Friday, October 10, 2008 12:04 am by M. in , , ,    No comments
Three alerts for today, October 10:

1. At the Litquake. San Francisco's Literary Festival, a new chance to see Rosanna Gamson's Ravish dance piece:
Festival 3: October 8-12, 2008
OFF BOOK: Stories that Move

Friday – Saturday, Oct 10-11 at 8pm: A Bay Area Premiere!
Sunday, Oct 12 at 7pm
Rosanna Gamson/ World Wide in Ravish
ODC Theatre

Ravish is an evening-length dance theater piece for five women (one played by a man) inspired by the Brontë family.
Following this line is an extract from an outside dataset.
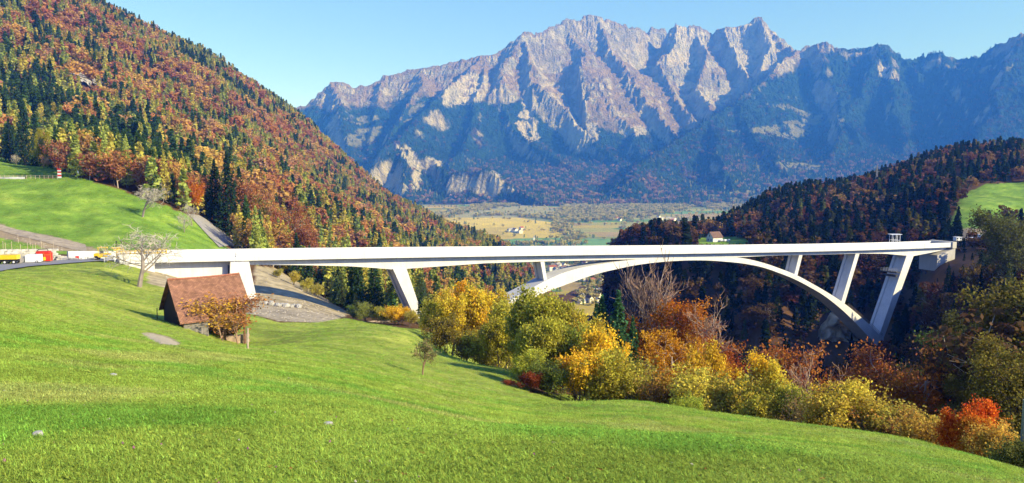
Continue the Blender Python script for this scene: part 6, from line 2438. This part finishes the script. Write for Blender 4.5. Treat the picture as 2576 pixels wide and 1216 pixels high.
fcol[:, :3] *= (.6 + .8 * rsG.rand(n))[:, None] * (1 + 2.0 * sstep(250, -250, Z))[:, None]  # trees on low ground brightened: their sunlight is put into the colour
h_ = np.where(np.arange(n) < n - len(vx), 24, 15) * (.6 + .7 * rsG.rand(n))
ti = np.array([0, 3, 5])[kk] + (rsG.rand(n) * np.array([3, 2, 3])[kk]).astype(int)
w_ = h_ * (1.3 + .6 * rsG.rand(n))
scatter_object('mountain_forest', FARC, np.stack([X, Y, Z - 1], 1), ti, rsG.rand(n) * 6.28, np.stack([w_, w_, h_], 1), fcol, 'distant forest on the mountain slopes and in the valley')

# ------------------------------------------------------------------ labels: where look-alikes share one, tell them apart by their order in the picture
ORD = ['leftmost', 'second', 'third', 'fourth', 'fifth', 'sixth', 'seventh', 'eighth', 'ninth', 'tenth', 'eleventh', 'twelfth', 'thirteenth', 'fourteenth', 'fifteenth', 'sixteenth',
       'seventeenth', 'eighteenth', 'nineteenth', 'twentieth']
bylab = {}
for o in SC.objects:
    if o.parent is None and 'label' in o and o.get('kind') is None:
        bylab.setdefault(o['label'], []).append(o)
for lb, os_ in bylab.items():
    if len(os_) < 2:
        continue
    os_.sort(key=lambda o: proj(*o.location)[0])
    n = len(os_)
    for k, o in enumerate(os_):
        if k < 20:
            o['label'] = lb + (', leftmost' if k == 0 else ', rightmost' if k == n - 1 else f', {ORD[k]} from left')
        elif n - 1 - k < 20:
            o['label'] = lb + (', rightmost' if k == n - 1 else f', {ORD[n - 1 - k]} from right')
#HAZE
# ------------------------------------------------------------------ the air of the valley
hz = NT('haze')
pv = hz.n('VolumePrincipled')
pv.inputs['Color'].default_value = (.045, .205, 1.0, 1)
pv.inputs['Absorption Color'].default_value = (1, 1, 1, 1)
pv.inputs['Density'].default_value = 1.25e-4
pv.inputs['Anisotropy'].default_value = 0.0
hz.l(pv.outputs[0], hz.out.inputs['Volume'])
hm = MB()
hm.box((1500, 5000, 850), (13000, 12500, 3300))
hm.build('haze', hz.mat, kind='stuff', label='thin blue haze filling the valley air')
Featuring an integrated video projection by Barnaby Levy, Ravish reimagines the creative hothouse in which the Brontë sisters wrote intensely Romantic fiction without the benefit of real-life experience (Wuthering Heights, Jane Eyre, The Tenant of Wildfell Hall). "an erotic fever dream that merged dance, theater, music and literature." -The Wall Street Journal.
2. A talk in the University of Queensland, Brisbane, Australia:
The Aesthetics of Anger: Style and Colour as Sites of Contested Meaning in Nineteenth Century Fiction

Mari Webb - MPhil Candidate, EMSAH

Friday 10 October
1 - 2 pm (can extend to 2:30pm if required)
Level 4, Room 437
Michie Building
St. Lucia Campus, University of Queensland

This paper examines some of the social and moral connotations of women’s colour and style choices for clothing, and the metaphorical use of the colour red, in nineteenth-century fiction. It will specifically examine several texts that subvert such connotations in different ways. Hester Prynne flaunts her categorisation as a ‘scarlet woman’ in Nathaniel Hawthorne’s The Scarlet Letter by turning the ignominious scarlet letter she is required to wear into an elaborate fashion statement. Lucy Snowe is accused of superficiality and lack of taste in Charlotte Brontë’s Villette because she wears a pink dress. It becomes evident, however, from the byplay about this dress which occurs between M. Paul Emanuel and Lucy that she rather enjoys knowing one person who doesn’t assume she is the model of prim governess correctness. ‘Good taste,’ in the British society of Brontë’s time, is specifically attached to soberness in colour and style of clothing for women of Lucy Snowe’s social position. The meaning of the colour red is even more metaphorically significant in Jane Eyre, the novel Brontë published before Villette. The colour red is persistently associated in these texts with inappropriate expressions of passion, whether this is sexual feeling expressed outside the bounds of marriage or uncontrolled anger. Brontë uses irony to undercut this connection, and Hawthorne’s validation of Hester’s humanity, apart from the crime she has committed in the eyes of her community, causes the reader to question the meaning of the scarlet letter she is forced to wear. Indeed, the meaning of the letter changes by the end of the text as a result of Hester’s own actions. By writing such novels, Brontë and Hawthorne contest the accepted idea of the time that anger and sexual passion are inappropriate feelings for women to express.
3. The first of a series of talks at the Bettendorf Public Library, Bettendorf, Iowa: Visiting the Brontës:
Bettendorf Public Library will host a four-part book discussion series featuring classics written by Charlotte, Anne and Emily Bronte led by Augustana professors Ann Boaden and Laura Greene. “Jane Eyre,” will be the topic of the first discussion at 3:30 p.m. Friday.
Books are available at information desk on a first-come, first-served basis.
Visiting with the Brontes is sponsored by the Bettendorf Public Library Foundation.